[START DATA SHOWN]
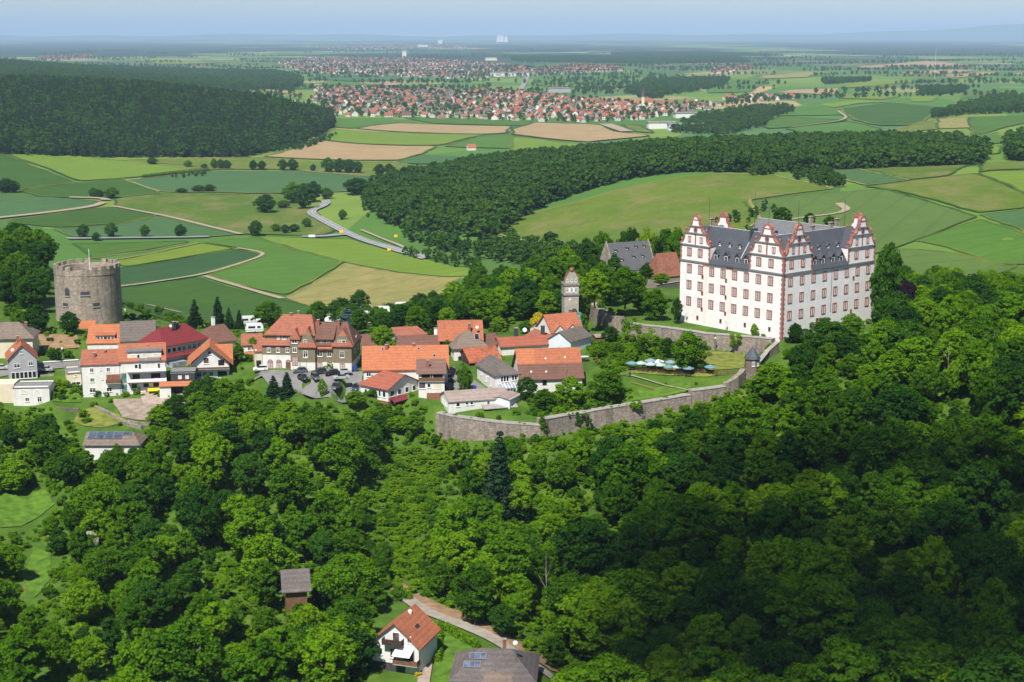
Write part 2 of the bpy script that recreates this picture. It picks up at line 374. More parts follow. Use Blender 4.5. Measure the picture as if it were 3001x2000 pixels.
us = np.linspace(-.62, .62, 361)
Ys = np.exp(np.concatenate([np.arange(math.log(70), math.log(225), .03), np.arange(math.log(225), math.log(640), .0045), np.arange(math.log(640), math.log(4000), .011), np.linspace(math.log(4000), math.log(90000), 90)]))
gx = (us[None, :] * Ys[:, None]).ravel(); gy = np.repeat(Ys, len(us)); gz = H(gx, gy)
nx, ny = len(us), len(Ys)
idx = np.arange(nx * ny).reshape(ny, nx)
fa = np.stack([idx[:-1, :-1], idx[:-1, 1:], idx[1:, 1:], idx[1:, :-1]], -1).reshape(-1, 4)
me = bpy.data.meshes.new('ground'); me.from_pydata(np.c_[gx, gy, gz].tolist(), [], fa.tolist())
me.polygons.foreach_set('use_smooth', [True] * len(me.polygons))
t = NT('ground_land')
p = t.pos(); geo = t.new('ShaderNodeNewGeometry'); sx = t.new('ShaderNodeSeparateXYZ'); t.ln(geo.outputs['Position'], sx.inputs[0])
near = t.ramp(t.noise(.12, 6, p, .65), [(.30, (.03, .075, .007)), (.5, (.065, .135, .010)), (.62, (.095, .165, .014)), (.78, (.19, .18, .05))])
near = t.mix(t.ramp(t.noise(1.4, 4, p, .7), [(.4, (0, 0, 0)), (.7, (.55,) * 3)]), near, (.04, .085, .010))
v = t.new('ShaderNodeTexVoronoi'); v.inputs['Scale'].default_value = 1.0; t.ln(t.pos((.0042, .0026, 0), (0, 0, .35)), v.inputs['Vector'])
sc = t.new('ShaderNodeSeparateColor'); t.ln(v.outputs['Color'], sc.inputs[0])
far = t.ramp(sc.outputs[0], [(0, (.07, .165, .02)), (.25, (.11, .20, .025)), (.45, (.08, .16, .045)), (.6, (.15, .23, .03)), (.76, (.38, .28, .14)), (.84, (.065, .14, .02)), (.94, (.26, .25, .09))], 'CONSTANT')
far = t.mix(t.ramp(t.noise(.012, 3, p), [(.4, (0, 0, 0)), (.7, (.35,) * 3)]), far, (.05, .11, .03))
wood = t.ramp(t.noise(1, 4, t.pos((.00028, .00016, 0))), [(.44, (0, 0, 0)), (.47, (1, 1, 1))])
dist = t.math('MULTIPLY', t.math('SUBTRACT', sx.outputs['Y'], 5500), 1 / 5000)
far = t.mix(t.math('MULTIPLY', wood, t.ramp(dist, [(0, (0, 0, 0)), (1, (1, 1, 1))])), far, (.014, .038, .016))
fmask = t.ramp(t.math('MULTIPLY', t.math('SUBTRACT', sx.outputs['Y'], 620), 1 / 60), [(0, (0, 0, 0)), (1, (1, 1, 1))])
me.materials.append(t.out(t.mix(fmask, near, far), .95))
ground = tag(link('ground', me), kind='structure')

# ------------------------------------------------------------------ sheets laid on the ground
def cdt(poly, sp):
    xs = [p[0] for p in poly]; ys = [p[1] for p in poly]; n = len(poly)
    bp = []
    for i in range(n):
        a = np.array(poly[i][:2]); b = np.array(poly[(i + 1) % n][:2]); k = max(1, int(np.linalg.norm(b - a) / sp))
        bp += [a + (b - a) * j / k for j in range(k)]
    gxx, gyy = np.meshgrid(np.arange(min(xs), max(xs), sp), np.arange(min(ys), max(ys), sp)); gxx = gxx.ravel(); gyy = gyy.ravel()
    ins = inpoly(gxx, gyy, bp); pts = [Vector(map(float, q)) for q in bp] + [Vector((float(a), float(b))) for a, b in zip(gxx[ins], gyy[ins])]
    m = len(bp)
    r = mgeo.delaunay_2d_cdt(pts, [(i, (i + 1) % m) for i in range(m)], [list(range(m))], 1, 1e-4)
    return r[0], r[2]
def smoothpoly(pts, closed=True, it=1):
    for _ in range(it):
        q = []; n = len(pts)
        for i in range(n if closed else n - 1):
            a = np.array(pts[i], float); b = np.array(pts[(i + 1) % n], float); q += [a * .75 + b * .25, a * .25 + b * .75]
        pts = q if closed else [np.array(pts[0], float)] + q + [np.array(pts[-1], float)]
    return pts
def ragged(g, amp):
    out = []; n = len(g)
    for i in range(n):
        a, b = g[i], g[(i + 1) % n]; L_ = np.linalg.norm((b - a)[:2]); k = max(1, int(L_ / (amp * 9)))
        for j in range(k):
            q = a + (b - a) * j / k
            if j: q = q + np.array([rnd.gauss(0, amp * .5), rnd.gauss(0, amp * .5), 0])
            out.append(q)
    return out
def sheet(name, pix, m, off=None, sp=None, kind='structure', world_pts=False):
    g = pix if world_pts else hit(pix)
    g = ragged(g, max(1.0, float(np.mean([p[1] for p in g])) * .0011) if name == 'field' else .35)
    Ym = float(np.mean([p[1] for p in g])); sp_ = sp or max(2.2, Ym * .014); off_ = off if off is not None else max(.12, Ym * .0004)
    vs, fs = cdt([p[:2] for p in g], sp_)
    xs = np.array([v.x for v in vs]); ys = np.array([v.y for v in vs]); zs = H(xs, ys) + off_
    me = bpy.data.meshes.new(name); me.from_pydata(np.c_[xs, ys, zs].tolist(), [], [tuple(f) for f in fs])
    bm = bmesh.new(); bm.from_mesh(me); bmesh.ops.recalc_face_normals(bm, faces=bm.faces)
    if sum(f.normal.z for f in bm.faces) < 0: bmesh.ops.reverse_faces(bm, faces=bm.faces)
    bm.to_mesh(me); bm.free()
    me.polygons.foreach_set('use_smooth', [True] * len(me.polygons))
    me.materials.append(MAT[m] if isinstance(m, str) else m)
    return tag(link(name, me), kind=kind)
def ribbon(name, pix, width, m, off=None, kind='structure', world_pts=None, shift=0.0):
    g = world_pts or hit(pix); g = smoothpoly([q[:2] for q in g], False, 2)
    xy = np.array(g); d = np.gradient(xy, axis=0); d /= np.linalg.norm(d, axis=1)[:, None] + 1e-9; nrm = np.c_[-d[:, 1], d[:, 0]]
    seg = [xy[0]]
    for a, b in zip(xy[:-1], xy[1:]):
        k = max(1, int(np.linalg.norm(b - a) / max(2.5, a[1] * .006))); seg += [a + (b - a) * (j + 1) / k for j in range(k)]
    xy = np.array(seg); d = np.gradient(xy, axis=0); d /= np.linalg.norm(d, axis=1)[:, None] + 1e-9; nrm = np.c_[-d[:, 1], d[:, 0]]
    off_ = off if off is not None else max(.2, float(xy[:, 1].mean()) * .0009)
    K = np.linspace(-.5, .5, 5); vs = []; n = len(xy)
    for k in K: 
        q = xy + nrm * (k * width + shift); vs.append(np.c_[q, H(q[:, 0], q[:, 1]) + off_])
    vs = np.concatenate(vs); fs = [(j * n + i, j * n + i + 1, (j + 1) * n + i + 1, (j + 1) * n + i) for j in range(4) for i in range(n - 1)]
    me = bpy.data.meshes.new(name); me.from_pydata(vs.tolist(), [], fs); me.materials.append(MAT[m])
    return tag(link(name, me), kind=kind)
def field_mat(name, c, c2=None, rows=0.0, ang=0.0, patch=.35, nscale=.02):
    t = NT(name); c2 = c2 or mul(c, .72); p = t.pos()
    col = t.ramp(t.noise(nscale, 6, p, .65), [(.28, c2), (.7, c)])
    fine = t.noise(.22, 4, p, .7); col = t.mix(t.ramp(fine, [(.38, (0, 0, 0)), (.72, (.42,) * 3)]), col, mul(c2, .7))
    st = t.noise(1, 4, t.pos((.11, .006, 0), (0, 0, ang))); col = t.mix(t.ramp(st, [(.45, (0, 0, 0)), (.75, (max(rows, .25),) * 3)]), col, mul(c, .7) if rows < .3 else c2)
    if 'meadow' in name or 'olive' in name:
        col = t.mix(t.ramp(t.noise(.035, 6, t.pos((1, .45, 1)), .72), [(.46, (0, 0, 0)), (.66, (.75,) * 3)]), col, (.19, .165, .06))
        col = t.mix(t.ramp(t.noise(.11, 5, p, .7), [(.55, (0, 0, 0)), (.7, (.5,) * 3)]), col, mul(c2, .7)); return t.out(col, .95)
    w = t.new('ShaderNodeTexWave', wave_type='BANDS', bands_direction='X'); w.inputs['Scale'].default_value = .016; w.inputs['Distortion'].default_value = 1.2; w.inputs['Detail'].default_value = 1; w.inputs['Detail Scale'].default_value = .3
    t.ln(t.pos((1, 1, 0), (0, 0, ang)), w.inputs['Vector']); col = t.mix(t.ramp(w.outputs['Fac'], [(.93, (0, 0, 0)), (.985, (.3,) * 3)]), col, mul(c2, .62))
    return t.out(col, .95)
Z3 = lambda pts: [(x * .6375, 440 + y * .6375) for x, y in pts]
Z1 = lambda pts: [(x * .6375, 80 + y * .6375) for x, y in pts]
Z2 = lambda pts: [(1500 + x * .6375, 80 + y * .6375) for x, y in pts]
Z4 = lambda pts: [(1500 + x * .638, 350 + y * .638) for x, y in pts]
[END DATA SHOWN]
**SET PROBLEM**
Set the lines above down again, word for word, from the first through the one containing "ground = tag(link('ground', me), kind='structure')"; pictures excluded.

**WRITTEN SOLUTION**
Write part 2 of the bpy script that recreates this picture. It picks up at line 374. More parts follow. Use Blender 4.5. Measure the picture as if it were 3001x2000 pixels.
us = np.linspace(-.62, .62, 361)
Ys = np.exp(np.concatenate([np.arange(math.log(70), math.log(225), .03), np.arange(math.log(225), math.log(640), .0045), np.arange(math.log(640), math.log(4000), .011), np.linspace(math.log(4000), math.log(90000), 90)]))
gx = (us[None, :] * Ys[:, None]).ravel(); gy = np.repeat(Ys, len(us)); gz = H(gx, gy)
nx, ny = len(us), len(Ys)
idx = np.arange(nx * ny).reshape(ny, nx)
fa = np.stack([idx[:-1, :-1], idx[:-1, 1:], idx[1:, 1:], idx[1:, :-1]], -1).reshape(-1, 4)
me = bpy.data.meshes.new('ground'); me.from_pydata(np.c_[gx, gy, gz].tolist(), [], fa.tolist())
me.polygons.foreach_set('use_smooth', [True] * len(me.polygons))
t = NT('ground_land')
p = t.pos(); geo = t.new('ShaderNodeNewGeometry'); sx = t.new('ShaderNodeSeparateXYZ'); t.ln(geo.outputs['Position'], sx.inputs[0])
near = t.ramp(t.noise(.12, 6, p, .65), [(.30, (.03, .075, .007)), (.5, (.065, .135, .010)), (.62, (.095, .165, .014)), (.78, (.19, .18, .05))])
near = t.mix(t.ramp(t.noise(1.4, 4, p, .7), [(.4, (0, 0, 0)), (.7, (.55,) * 3)]), near, (.04, .085, .010))
v = t.new('ShaderNodeTexVoronoi'); v.inputs['Scale'].default_value = 1.0; t.ln(t.pos((.0042, .0026, 0), (0, 0, .35)), v.inputs['Vector'])
sc = t.new('ShaderNodeSeparateColor'); t.ln(v.outputs['Color'], sc.inputs[0])
far = t.ramp(sc.outputs[0], [(0, (.07, .165, .02)), (.25, (.11, .20, .025)), (.45, (.08, .16, .045)), (.6, (.15, .23, .03)), (.76, (.38, .28, .14)), (.84, (.065, .14, .02)), (.94, (.26, .25, .09))], 'CONSTANT')
far = t.mix(t.ramp(t.noise(.012, 3, p), [(.4, (0, 0, 0)), (.7, (.35,) * 3)]), far, (.05, .11, .03))
wood = t.ramp(t.noise(1, 4, t.pos((.00028, .00016, 0))), [(.44, (0, 0, 0)), (.47, (1, 1, 1))])
dist = t.math('MULTIPLY', t.math('SUBTRACT', sx.outputs['Y'], 5500), 1 / 5000)
far = t.mix(t.math('MULTIPLY', wood, t.ramp(dist, [(0, (0, 0, 0)), (1, (1, 1, 1))])), far, (.014, .038, .016))
fmask = t.ramp(t.math('MULTIPLY', t.math('SUBTRACT', sx.outputs['Y'], 620), 1 / 60), [(0, (0, 0, 0)), (1, (1, 1, 1))])
me.materials.append(t.out(t.mix(fmask, near, far), .95))
ground = tag(link('ground', me), kind='structure')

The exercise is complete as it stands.